Request
Transcribe the listing word for word.

══ Collected data

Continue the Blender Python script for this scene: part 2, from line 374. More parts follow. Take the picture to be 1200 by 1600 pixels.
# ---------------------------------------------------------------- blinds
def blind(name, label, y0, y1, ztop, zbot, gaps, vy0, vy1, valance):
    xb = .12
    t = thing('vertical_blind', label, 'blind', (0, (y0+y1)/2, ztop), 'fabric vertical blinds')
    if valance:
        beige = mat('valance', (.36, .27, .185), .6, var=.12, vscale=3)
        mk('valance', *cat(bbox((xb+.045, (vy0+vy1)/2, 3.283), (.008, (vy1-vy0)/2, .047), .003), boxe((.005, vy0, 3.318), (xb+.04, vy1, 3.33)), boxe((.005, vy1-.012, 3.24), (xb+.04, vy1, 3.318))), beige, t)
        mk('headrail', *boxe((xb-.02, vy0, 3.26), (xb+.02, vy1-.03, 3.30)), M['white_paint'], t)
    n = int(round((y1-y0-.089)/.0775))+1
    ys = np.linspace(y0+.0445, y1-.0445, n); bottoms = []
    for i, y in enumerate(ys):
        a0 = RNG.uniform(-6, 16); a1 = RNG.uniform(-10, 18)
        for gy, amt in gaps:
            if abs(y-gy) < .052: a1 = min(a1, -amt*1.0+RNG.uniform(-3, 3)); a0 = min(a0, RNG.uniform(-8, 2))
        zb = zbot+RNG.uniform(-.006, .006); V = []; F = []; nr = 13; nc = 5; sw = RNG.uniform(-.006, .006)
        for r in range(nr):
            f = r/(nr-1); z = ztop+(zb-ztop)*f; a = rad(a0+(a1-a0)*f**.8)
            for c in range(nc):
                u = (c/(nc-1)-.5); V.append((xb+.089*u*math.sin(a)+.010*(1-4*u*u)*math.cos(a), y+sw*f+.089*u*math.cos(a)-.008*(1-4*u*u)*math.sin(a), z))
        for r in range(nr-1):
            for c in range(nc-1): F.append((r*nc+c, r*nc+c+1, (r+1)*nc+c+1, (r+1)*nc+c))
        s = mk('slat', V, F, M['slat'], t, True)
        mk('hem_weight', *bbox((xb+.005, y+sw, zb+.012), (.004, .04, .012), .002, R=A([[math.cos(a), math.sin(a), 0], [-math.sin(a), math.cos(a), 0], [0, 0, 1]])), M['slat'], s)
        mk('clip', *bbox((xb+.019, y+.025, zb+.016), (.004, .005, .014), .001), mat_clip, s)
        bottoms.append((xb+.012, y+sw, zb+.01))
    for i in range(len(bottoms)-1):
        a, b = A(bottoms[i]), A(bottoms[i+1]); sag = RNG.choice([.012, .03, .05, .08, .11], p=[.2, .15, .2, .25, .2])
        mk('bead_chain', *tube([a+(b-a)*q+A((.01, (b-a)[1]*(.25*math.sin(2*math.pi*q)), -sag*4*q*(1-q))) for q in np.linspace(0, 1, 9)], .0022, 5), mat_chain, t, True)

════

Written response
Continue the Blender Python script for this scene: part 2, from line 374. More parts follow. Take the picture to be 1200 by 1600 pixels.
# ---------------------------------------------------------------- blinds
def blind(name, label, y0, y1, ztop, zbot, gaps, vy0, vy1, valance):
    xb = .12
    t = thing('vertical_blind', label, 'blind', (0, (y0+y1)/2, ztop), 'fabric vertical blinds')
    if valance:
        beige = mat('valance', (.36, .27, .185), .6, var=.12, vscale=3)
        mk('valance', *cat(bbox((xb+.045, (vy0+vy1)/2, 3.283), (.008, (vy1-vy0)/2, .047), .003), boxe((.005, vy0, 3.318), (xb+.04, vy1, 3.33)), boxe((.005, vy1-.012, 3.24), (xb+.04, vy1, 3.318))), beige, t)
        mk('headrail', *boxe((xb-.02, vy0, 3.26), (xb+.02, vy1-.03, 3.30)), M['white_paint'], t)
    n = int(round((y1-y0-.089)/.0775))+1
    ys = np.linspace(y0+.0445, y1-.0445, n); bottoms = []
    for i, y in enumerate(ys):
        a0 = RNG.uniform(-6, 16); a1 = RNG.uniform(-10, 18)
        for gy, amt in gaps:
            if abs(y-gy) < .052: a1 = min(a1, -amt*1.0+RNG.uniform(-3, 3)); a0 = min(a0, RNG.uniform(-8, 2))
        zb = zbot+RNG.uniform(-.006, .006); V = []; F = []; nr = 13; nc = 5; sw = RNG.uniform(-.006, .006)
        for r in range(nr):
            f = r/(nr-1); z = ztop+(zb-ztop)*f; a = rad(a0+(a1-a0)*f**.8)
            for c in range(nc):
                u = (c/(nc-1)-.5); V.append((xb+.089*u*math.sin(a)+.010*(1-4*u*u)*math.cos(a), y+sw*f+.089*u*math.cos(a)-.008*(1-4*u*u)*math.sin(a), z))
        for r in range(nr-1):
            for c in range(nc-1): F.append((r*nc+c, r*nc+c+1, (r+1)*nc+c+1, (r+1)*nc+c))
        s = mk('slat', V, F, M['slat'], t, True)
        mk('hem_weight', *bbox((xb+.005, y+sw, zb+.012), (.004, .04, .012), .002, R=A([[math.cos(a), math.sin(a), 0], [-math.sin(a), math.cos(a), 0], [0, 0, 1]])), M['slat'], s)
        mk('clip', *bbox((xb+.019, y+.025, zb+.016), (.004, .005, .014), .001), mat_clip, s)
        bottoms.append((xb+.012, y+sw, zb+.01))
    for i in range(len(bottoms)-1):
        a, b = A(bottoms[i]), A(bottoms[i+1]); sag = RNG.choice([.012, .03, .05, .08, .11], p=[.2, .15, .2, .25, .2])
        mk('bead_chain', *tube([a+(b-a)*q+A((.01, (b-a)[1]*(.25*math.sin(2*math.pi*q)), -sag*4*q*(1-q))) for q in np.linspace(0, 1, 9)], .0022, 5), mat_chain, t, True)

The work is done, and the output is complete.